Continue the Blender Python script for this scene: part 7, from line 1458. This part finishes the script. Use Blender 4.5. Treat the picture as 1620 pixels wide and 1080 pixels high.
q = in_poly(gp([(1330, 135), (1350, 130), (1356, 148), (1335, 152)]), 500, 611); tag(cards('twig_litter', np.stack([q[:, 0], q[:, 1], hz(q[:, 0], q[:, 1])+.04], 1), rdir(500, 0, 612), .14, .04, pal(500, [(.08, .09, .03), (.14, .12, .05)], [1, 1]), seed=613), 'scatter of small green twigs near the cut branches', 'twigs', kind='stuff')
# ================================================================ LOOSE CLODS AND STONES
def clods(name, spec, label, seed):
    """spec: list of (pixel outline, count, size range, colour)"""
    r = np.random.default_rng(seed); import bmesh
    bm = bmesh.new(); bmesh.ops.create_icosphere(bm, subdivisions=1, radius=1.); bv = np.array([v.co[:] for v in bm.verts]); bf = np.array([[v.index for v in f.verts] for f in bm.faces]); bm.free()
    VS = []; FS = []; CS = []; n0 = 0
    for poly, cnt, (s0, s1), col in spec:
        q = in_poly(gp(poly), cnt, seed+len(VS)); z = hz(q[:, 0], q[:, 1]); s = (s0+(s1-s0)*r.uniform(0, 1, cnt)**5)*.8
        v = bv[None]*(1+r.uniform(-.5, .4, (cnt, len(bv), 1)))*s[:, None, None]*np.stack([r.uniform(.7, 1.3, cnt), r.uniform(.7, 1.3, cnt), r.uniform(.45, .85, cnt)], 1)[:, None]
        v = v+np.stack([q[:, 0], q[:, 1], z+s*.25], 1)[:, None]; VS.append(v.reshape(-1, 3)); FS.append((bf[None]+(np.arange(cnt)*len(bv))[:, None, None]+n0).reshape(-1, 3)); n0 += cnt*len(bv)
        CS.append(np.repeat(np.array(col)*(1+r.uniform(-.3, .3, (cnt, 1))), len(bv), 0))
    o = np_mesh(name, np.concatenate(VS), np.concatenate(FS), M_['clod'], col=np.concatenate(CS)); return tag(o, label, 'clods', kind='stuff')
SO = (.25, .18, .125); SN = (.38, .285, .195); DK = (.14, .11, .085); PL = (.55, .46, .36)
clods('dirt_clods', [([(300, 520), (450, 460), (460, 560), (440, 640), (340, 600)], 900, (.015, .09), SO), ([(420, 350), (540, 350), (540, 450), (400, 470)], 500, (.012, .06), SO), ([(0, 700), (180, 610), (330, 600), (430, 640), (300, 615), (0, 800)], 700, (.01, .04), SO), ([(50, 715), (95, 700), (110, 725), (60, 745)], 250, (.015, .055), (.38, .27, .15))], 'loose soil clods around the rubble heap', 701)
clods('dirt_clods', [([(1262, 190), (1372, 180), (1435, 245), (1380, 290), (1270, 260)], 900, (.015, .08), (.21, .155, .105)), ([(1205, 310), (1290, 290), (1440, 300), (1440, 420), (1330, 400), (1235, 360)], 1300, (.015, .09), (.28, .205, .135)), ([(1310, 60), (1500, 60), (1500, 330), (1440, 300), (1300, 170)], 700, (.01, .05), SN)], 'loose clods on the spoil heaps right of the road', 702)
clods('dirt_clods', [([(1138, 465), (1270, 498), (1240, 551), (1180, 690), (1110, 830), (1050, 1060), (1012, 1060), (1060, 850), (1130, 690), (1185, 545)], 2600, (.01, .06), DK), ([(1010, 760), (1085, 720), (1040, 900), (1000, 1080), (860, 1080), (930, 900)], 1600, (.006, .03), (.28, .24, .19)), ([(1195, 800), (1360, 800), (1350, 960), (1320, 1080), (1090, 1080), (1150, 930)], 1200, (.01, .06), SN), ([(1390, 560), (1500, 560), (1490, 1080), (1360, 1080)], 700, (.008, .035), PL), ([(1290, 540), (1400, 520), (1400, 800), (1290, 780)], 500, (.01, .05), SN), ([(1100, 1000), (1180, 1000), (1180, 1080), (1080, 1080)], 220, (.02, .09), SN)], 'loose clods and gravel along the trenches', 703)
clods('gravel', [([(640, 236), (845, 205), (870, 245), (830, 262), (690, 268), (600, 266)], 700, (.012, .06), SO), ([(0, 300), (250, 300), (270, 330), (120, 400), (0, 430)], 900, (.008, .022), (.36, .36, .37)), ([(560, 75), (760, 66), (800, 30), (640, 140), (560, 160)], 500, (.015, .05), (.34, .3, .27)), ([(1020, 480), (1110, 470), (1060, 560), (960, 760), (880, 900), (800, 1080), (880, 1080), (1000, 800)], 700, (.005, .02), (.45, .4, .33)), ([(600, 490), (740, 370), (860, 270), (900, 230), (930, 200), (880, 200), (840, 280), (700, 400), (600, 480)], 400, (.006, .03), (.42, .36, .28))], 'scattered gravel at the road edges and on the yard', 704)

• PROBLEM DESCRIPTION:
Quote the data in full, keeping each word unchanged.

• SOLUTION:
Continue the Blender Python script for this scene: part 7, from line 1458. This part finishes the script. Use Blender 4.5. Treat the picture as 1620 pixels wide and 1080 pixels high.
q = in_poly(gp([(1330, 135), (1350, 130), (1356, 148), (1335, 152)]), 500, 611); tag(cards('twig_litter', np.stack([q[:, 0], q[:, 1], hz(q[:, 0], q[:, 1])+.04], 1), rdir(500, 0, 612), .14, .04, pal(500, [(.08, .09, .03), (.14, .12, .05)], [1, 1]), seed=613), 'scatter of small green twigs near the cut branches', 'twigs', kind='stuff')
# ================================================================ LOOSE CLODS AND STONES
def clods(name, spec, label, seed):
    """spec: list of (pixel outline, count, size range, colour)"""
    r = np.random.default_rng(seed); import bmesh
    bm = bmesh.new(); bmesh.ops.create_icosphere(bm, subdivisions=1, radius=1.); bv = np.array([v.co[:] for v in bm.verts]); bf = np.array([[v.index for v in f.verts] for f in bm.faces]); bm.free()
    VS = []; FS = []; CS = []; n0 = 0
    for poly, cnt, (s0, s1), col in spec:
        q = in_poly(gp(poly), cnt, seed+len(VS)); z = hz(q[:, 0], q[:, 1]); s = (s0+(s1-s0)*r.uniform(0, 1, cnt)**5)*.8
        v = bv[None]*(1+r.uniform(-.5, .4, (cnt, len(bv), 1)))*s[:, None, None]*np.stack([r.uniform(.7, 1.3, cnt), r.uniform(.7, 1.3, cnt), r.uniform(.45, .85, cnt)], 1)[:, None]
        v = v+np.stack([q[:, 0], q[:, 1], z+s*.25], 1)[:, None]; VS.append(v.reshape(-1, 3)); FS.append((bf[None]+(np.arange(cnt)*len(bv))[:, None, None]+n0).reshape(-1, 3)); n0 += cnt*len(bv)
        CS.append(np.repeat(np.array(col)*(1+r.uniform(-.3, .3, (cnt, 1))), len(bv), 0))
    o = np_mesh(name, np.concatenate(VS), np.concatenate(FS), M_['clod'], col=np.concatenate(CS)); return tag(o, label, 'clods', kind='stuff')
SO = (.25, .18, .125); SN = (.38, .285, .195); DK = (.14, .11, .085); PL = (.55, .46, .36)
clods('dirt_clods', [([(300, 520), (450, 460), (460, 560), (440, 640), (340, 600)], 900, (.015, .09), SO), ([(420, 350), (540, 350), (540, 450), (400, 470)], 500, (.012, .06), SO), ([(0, 700), (180, 610), (330, 600), (430, 640), (300, 615), (0, 800)], 700, (.01, .04), SO), ([(50, 715), (95, 700), (110, 725), (60, 745)], 250, (.015, .055), (.38, .27, .15))], 'loose soil clods around the rubble heap', 701)
clods('dirt_clods', [([(1262, 190), (1372, 180), (1435, 245), (1380, 290), (1270, 260)], 900, (.015, .08), (.21, .155, .105)), ([(1205, 310), (1290, 290), (1440, 300), (1440, 420), (1330, 400), (1235, 360)], 1300, (.015, .09), (.28, .205, .135)), ([(1310, 60), (1500, 60), (1500, 330), (1440, 300), (1300, 170)], 700, (.01, .05), SN)], 'loose clods on the spoil heaps right of the road', 702)
clods('dirt_clods', [([(1138, 465), (1270, 498), (1240, 551), (1180, 690), (1110, 830), (1050, 1060), (1012, 1060), (1060, 850), (1130, 690), (1185, 545)], 2600, (.01, .06), DK), ([(1010, 760), (1085, 720), (1040, 900), (1000, 1080), (860, 1080), (930, 900)], 1600, (.006, .03), (.28, .24, .19)), ([(1195, 800), (1360, 800), (1350, 960), (1320, 1080), (1090, 1080), (1150, 930)], 1200, (.01, .06), SN), ([(1390, 560), (1500, 560), (1490, 1080), (1360, 1080)], 700, (.008, .035), PL), ([(1290, 540), (1400, 520), (1400, 800), (1290, 780)], 500, (.01, .05), SN), ([(1100, 1000), (1180, 1000), (1180, 1080), (1080, 1080)], 220, (.02, .09), SN)], 'loose clods and gravel along the trenches', 703)
clods('gravel', [([(640, 236), (845, 205), (870, 245), (830, 262), (690, 268), (600, 266)], 700, (.012, .06), SO), ([(0, 300), (250, 300), (270, 330), (120, 400), (0, 430)], 900, (.008, .022), (.36, .36, .37)), ([(560, 75), (760, 66), (800, 30), (640, 140), (560, 160)], 500, (.015, .05), (.34, .3, .27)), ([(1020, 480), (1110, 470), (1060, 560), (960, 760), (880, 900), (800, 1080), (880, 1080), (1000, 800)], 700, (.005, .02), (.45, .4, .33)), ([(600, 490), (740, 370), (860, 270), (900, 230), (930, 200), (880, 200), (840, 280), (700, 400), (600, 480)], 400, (.006, .03), (.42, .36, .28))], 'scattered gravel at the road edges and on the yard', 704)